Initially, this plan caused a lot of friction because once again, I was embarrassing him. My own family members said don’t say anything. Even friends said don’t say anything, just work it out behind closed doors. I am at a breaking point where closed door talks became a blamefest at me. I could no longer take it at all.

Apparently to many, this was just shocking to hear. We all like the image of a happy family and happy couple. When you hear otherwise, it really changes that idea and almost causes cognitive dissonance. No, I do not have a perfect life and marriage and I can no longer live in an altered reality. The truth is sometimes unpleasant.

What became clear to me was that I wasn’t alone. So many friends started to speak up via messages about their own marriages and frustrations. I saw a different reality behind those smiling photos of a life just like mine. I wasn’t alone.

The more I spoke our openly on my observations and frustrations, others commented on how they too saw the same issues. What my husband thought was okay became a reality that what he chose to do wasn’t okay. This eventually has led to a major behavior shift that losing one’s temper wasn’t acceptable. The temper tantrums have decreased and we are getting along much better as a result. It’s not perfect but I’m demanding for change and won’t stop until it happens. The only way for someone to change is to recognize the issue. It is a painful process but that is life.

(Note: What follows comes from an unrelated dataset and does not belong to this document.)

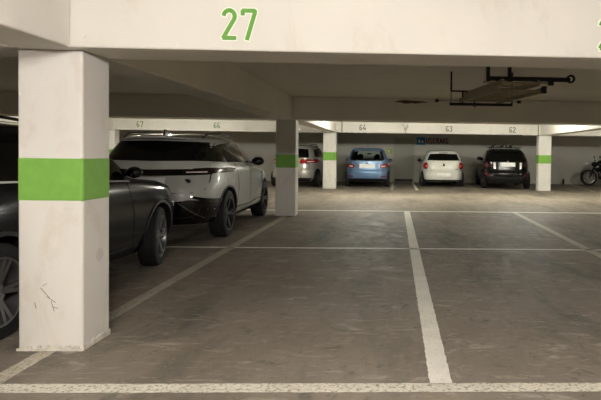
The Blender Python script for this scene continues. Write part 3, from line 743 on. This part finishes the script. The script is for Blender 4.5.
# ---- silver car behind the middle column
car = Car('estate_car', 'silver car seen past the shaded middle column, red tail lights', 'car', (-4.02,20.9,0), -.09, hatch(4.4,1.84,1.67), M['paint_silver'], (.84,3.55), .33, .91)
common(car, 4.4,1.84,1.66,.33,5,M['alloy'])
car.patch('rear_window','rear',[(-.66,1.15),(0,1.14),(.66,1.15)],[(-.58,1.48),(0,1.51),(.58,1.48)],M['glass'],nu=24)
car.mirrored('tail_light',[(.34,.93),(.6,.92),(.88,.96)],[(.44,1.04),(.7,1.07),(.88,1.10)],M['tail_red'],off=.008)
car.mirrored('lamp_segment',[(.60,.975),(.80,.985)],[(.60,1.01),(.80,1.03)],M['tail_clear'],off=.014,nu=8)
car.both('tail_light',[(.07,.97),(.35,1.02)],[(.10,1.10),(.35,1.09)],M['tail_red'],off=.008)
car.plate(.78,.52,.13)
car.patch('lower_bumper','rear',[(-.74,.25),(.74,.25)],[(-.84,.38),(.84,.38)],M['black_plastic'],.008,.02)
car.line('bumper_line','rear',[(-.84,.60),(0,.58),(.84,.60)],.02,M['mirror_chrome'],off=.008)
car.mirror(2.75,1.19,.84,M['paint_silver'],(.11,.06,.08))
for sd in (1,-1):
    MB().poly_tube([(sd*.56,.75,1.58),(sd*.57,.95,1.67),(sd*.57,1.9,1.67),(sd*.56,2.1,1.58)], .014).build('roof_rail', M['black_metal'], car.root, smooth=True)

# ---- black crossover with rack
car = Car('crossover', 'black crossover with roof rack and smoked tail lights beside the far right column', 'car', (4.40,21.1,0), -.07, hatch(4.36,1.94,1.63,.12), M['paint_black'], (.83,3.48), .345, .93)
common(car, 4.36,1.94,1.63,.345,5,M['alloy_dark'])
car.patch('rear_window','rear',[(-.68,1.17),(0,1.16),(.68,1.17)],[(-.56,1.43),(0,1.46),(.56,1.43)],M['glass'],nu=24)
for sd in (1,-1):
    f = lambda L: [(sd*x,z) for x,z in L]
    tl = car.patch('tail_light','rear',f([(.50,.86),(.72,.90),(.90,.86)]),f([(.52,1.04),(.70,1.12),(.88,1.10)]),M['tail_dark'],.012,.02,14,4)
    car.patch('lamp_segment','rear',f([(.46,.80),(.54,.82)]),f([(.46,1.06),(.56,1.06)]),M['tail_clear'],.018,.01,6,4,parent=tl)
    car.patch('lamp_segment','rear',f([(.70,.88),(.88,.96)]),f([(.70,.91),(.88,.99)]),M['tail_red'],.018,.01,8,2,parent=tl)
    car.patch('reflector','rear',f([(.66,.50),(.88,.62)]),f([(.68,.54),(.88,.68)]),M['tail_red'],.01,.01,8,2)
    car.patch('bumper_trim','rear',f([(.60,.52),(.86,.74)]),f([(.60,.54),(.86,.77)]),M['alloy'],.01,.01,8,2)
car.plate(.985,.58,.16)
car.patch('lower_bumper','rear',[(-.76,.26),(.76,.26)],[(-.86,.55),(0,.50),(.86,.55)],M['black_plastic'],.008,.02,24,5)
car.badge(1.10,.035,M['alloy'])
car.line('bumper_line','rear',[(-.5,.42),(0,.36),(.5,.42)],.02,M['alloy_dark'],off=.014)
car.mirror(2.4,1.19,.80,M['paint_black'],(.12,.06,.08))
car.patch('spoiler','top',[(-.48,.52),(.48,.52)],[(-.50,.80),(.50,.80)],M['gloss_black'],.03,.03)
rr = MB()
for y in (.95,1.75): rr.tube((-.66,y,1.66),(.66,y,1.66),.016)
for x in (-.55,.55):
    for y in (.95,1.75): rr.tube((x,y,1.52),(x,y,1.66),.02)
rr.build('roof_rack', M['black_metal'], car.root, smooth=True)
for x in (-.52,-.16,.2):
    bc = MB(); bc.box(x-.03,x+.03,.7,1.9,1.675,1.70); bc.tube((x,.95,1.69),(x+.10,.95,1.80),.014); bc.tube((x+.10,.95,1.80),(x+.2,.95,1.72),.012); bc.tube((x-.06,.8,1.72),(x+.06,.8,1.72),.03)
    bc.build('cycle_carrier', M['black_metal'], car.root, smooth=True)
MB().tube((.02,.9,1.68),(.02,.9,1.86),.03).build('carrier_clamp', M['black_plastic'], car.root, smooth=True)

# ------------------------------------------------------------------ motorcycle, nose to the left
mc = tag(empty('motorcycle', (8.85,24.6,0), .0), 'black motorcycle parked along the back wall at the right edge', 'motorcycle'); mc.scale = (1.12,1.12,1.12)
def mwheel(x):
    R = .34
    mb = MB(); mb.lathe([(-.05,.25),(-.065,.30),(-.04,.335),(0,.34),(.04,.335),(.065,.30),(.05,.25)], 'y', n=40, close=True)
    t = mb.build('wheel', M['rubber'], mc, smooth=True, loc=(x,0,R))
    r = MB(); r.lathe([(-.04,.235),(-.045,.255),(.045,.255),(.04,.235)], 'y', n=40, close=True); r.lathe([(-.07,0),(-.07,.05),(.07,.05),(.07,0)], 'y', n=16)
    for i in range(10):
        a = 2*PI*i/10+.2; r.bar((math.cos(a)*.04,0,math.sin(a)*.04),(math.cos(a)*.245,0,math.sin(a)*.245),.02,.022,(0,1,0))
    r.build('rim', M['alloy'], t, smooth=True, ang=30)
    d = MB(); d.lathe([(-.06,.06),(-.06,.15),(-.066,.15),(-.066,.06)], 'y', n=30, close=True); d.build('brake_disc', M['disc'], t, smooth=True, ang=30)
mwheel(0); mwheel(1.45)
k = MB()
for s_ in (-.09,.09): k.tube((0,s_,.34),(.30,s_,.86),.026); 
k.tube((.30,-.12,.86),(.30,.12,.86),.03); k.build('front_fork', M['engine'], mc, smooth=True)
k = MB()
for i in range(12):
    a0 = math.radians(40+i*10); a1 = math.radians(50+i*10)
    k.add([(math.cos(a)*.37,s_,.34+math.sin(a)*.37) for a in (a0,a1) for s_ in (-.07,.07)]+[(math.cos(a)*.38,s_,.34+math.sin(a)*.38) for a in (a0,a1) for s_ in (-.07,.07)], [(0,1,3,2),(4,6,7,5),(0,4,5,1),(2,3,7,6),(0,2,6,4),(1,5,7,3)])
k.build('front_fender', M['gloss_black'], mc, smooth=True)
MB().ball((.20,0,.88),.10,20,12,(1,1,1)).build('headlight', M['gloss_black'], mc, smooth=True)
k = MB(); k.poly_tube([(.44,-.38,1.02),(.34,-.30,1.04),(.32,-.1,.95),(.32,.1,.95),(.34,.30,1.04),(.44,.38,1.02)], .014); k.build('handlebar', M['black_metal'], mc, smooth=True)
for s_ in (-1,1):
    k = MB(); k.tube((.36,s_*.28,1.04),(.33,s_*.33,1.16),.007); k.ball((.33,s_*.33,1.18),1,14,8,(.02,.06,.04)); k.build('rear_view_mirror', M['black_metal'], mc, smooth=True)
MB().ball((.36,0,.76),1,20,12,(.15,.16,.20)).build('fork_cowl', M['gloss_black'], mc, smooth=True)
MB().ball((.62,0,.88),1,22,14,(.32,.20,.19)).build('fuel_tank', M['paint_black'], mc, smooth=True)
MB().ball((1.08,0,.76),1,22,12,(.30,.15,.07)).build('seat', M['seat'], mc, smooth=True)
k = MB(); k.box(.50,.86,-.14,.14,.26,.52); k.tube((.60,0,.45),(.52,0,.76),.085); k.tube((.74,0,.45),(.80,0,.74),.085)
for i in range(6):
    k.tube((.585-.015*i,0,.50+.04*i),(.580-.015*i,0,.512+.04*i),.105); k.tube((.757+.012*i,0,.50+.04*i),(.760+.012*i,0,.512+.04*i),.105)
k.build('engine', M['engine'], mc, smooth=True, ang=30)
k = MB(); k.poly_tube([(.32,0,.92),(.9,0,.72),(1.45,0,.36)], .028); k.poly_tube([(.32,0,.86),(.44,0,.30),(.95,0,.26),(1.1,0,.66)], .026); k.build('frame', M['black_metal'], mc, smooth=True)
k = MB(); k.poly_tube([(.52,-.12,.60),(.42,-.17,.45),(.55,-.18,.24),(1.0,-.18,.24)], .024); k.tube((.98,-.18,.24),(1.65,-.18,.30),.042); k.build('exhaust', M['mirror_chrome'], mc, smooth=True)
k = MB(); k.tube((.80,.10,.24),(.78,.30,.012),.012); k.build('side_stand', M['black_metal'], mc)
k = MB(); 
for i in range(12):
    a0 = math.radians(10+i*12); a1 = math.radians(22+i*12)
    k.add([(1.45+math.cos(a)*.37,s_,.34+math.sin(a)*.37) for a in (a0,a1) for s_ in (-.09,.09)]+[(1.45+math.cos(a)*.385,s_,.34+math.sin(a)*.385) for a in (a0,a1) for s_ in (-.09,.09)], [(0,1,3,2),(4,6,7,5),(0,4,5,1),(2,3,7,6),(0,2,6,4),(1,5,7,3)])
k.build('rear_fender', M['gloss_black'], mc, smooth=True)

# ------------------------------------------------------------------ ceiling lamps
def lamp(x, y, watt, label, LAMP_COL):
    e = tag(empty('ceiling_lamp', (x,y,ZS)), label, 'lamp', 'fluorescent battens on the ceiling')
    MB().box(-.78,.78,-.06,.06,-.055,0).build('housing', M['lamp_body'], e, bevel=.006)
    t = MB(); t.tube((-.74,0,-.075),(.74,0,-.075),.014); t.build('tube', M['tube_glow'], e, smooth=True)
    for i, px in enumerate((-.5,0,.5)):
        ld_ = bpy.data.lights.new('tube_light', 'POINT'); ld_.energy = watt/3; ld_.color = LAMP_COL; ld_.shadow_soft_size = .025
        lo = bpy.data.objects.new('tube_light', ld_); C.objects.link(lo); lo.parent = e; lo.location = (px,0,-.165)
for x, y, wt in LAMPS_NEAR: lamp(x, y, wt, 'fluorescent batten lamp on the ceiling above the near aisle', LAMP_NEAR_COL)
for x, y, wt in LAMPS_FAR: lamp(x, y, wt, 'fluorescent batten lamp on the ceiling above the far aisle', LAMP_FAR_COL)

Sometimes people don’t want to hear what you have to say but if you speak with truth, truth will prevail. Many will discourage you to speak the truth to hide the ugly reality but it will come out. Change can only happen when it’s recognized and someone has to take the big step of speaking up.

If you have something to say, say it. If you’re dealing with mental illness, talk about it. Times are changing where more people need to stand up for themselves in truth.

We are humans and our lives aren’t perfect. Once you speak up, you may find a wonderful community of support willing to help you find peace.